The reality is I’m no great fan of the television advertising by the big beer companies, foreign and domestic, but not for the reasons that anti-alcohol groups don’t like it. The way in which beer has been advertised for decades has done a lot of damage over the years to people’s perception of what exactly beer is and can be. They’ve treated beer like an interchangeable commodity that has to be heavily advertised and marketed to sell, because at that level most beer is pretty similar and the differences all come down to how it’s marketed. That has also made it harder for the craft beer industry to be successful, because of how much re-edumacation has been necessary to essentially retrain people about beer’s diversity and sophistication. To this day, when many people say “I don’t like beer” invariably it’s because they view it as that one thing that big beer has convinced them is all that beer is.

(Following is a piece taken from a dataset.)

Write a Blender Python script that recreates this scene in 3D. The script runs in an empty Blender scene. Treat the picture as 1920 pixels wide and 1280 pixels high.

But to suggest that those ads can’t run during the Super Bowl just because I’m going to let my children watch the game, too, is to me personally the height of absurdity. If nothing else, it’s a teachable moment for parents. Drinking responsibly with your children is perhaps the best way to show them that drinking alcohol is not to be feared, but can be done safely, enjoyably and in moderation. My wife and I teach that lesson every single day in our household, often while watching television with our kids. As a result, they see untold numbers of commercials for products aimed at adults, both watching sports and other programming. Some are for beer, most are not. But they all elicit a conversation about what they see, allowing us to shape how they respond to and think about the commercials they view. Isn’t that what parenting is all about: engaging your kids? Talking to them about how the world works, what’s in it and how they can deal with it is what we do every day? Why should Super Bowl Sunday be any different?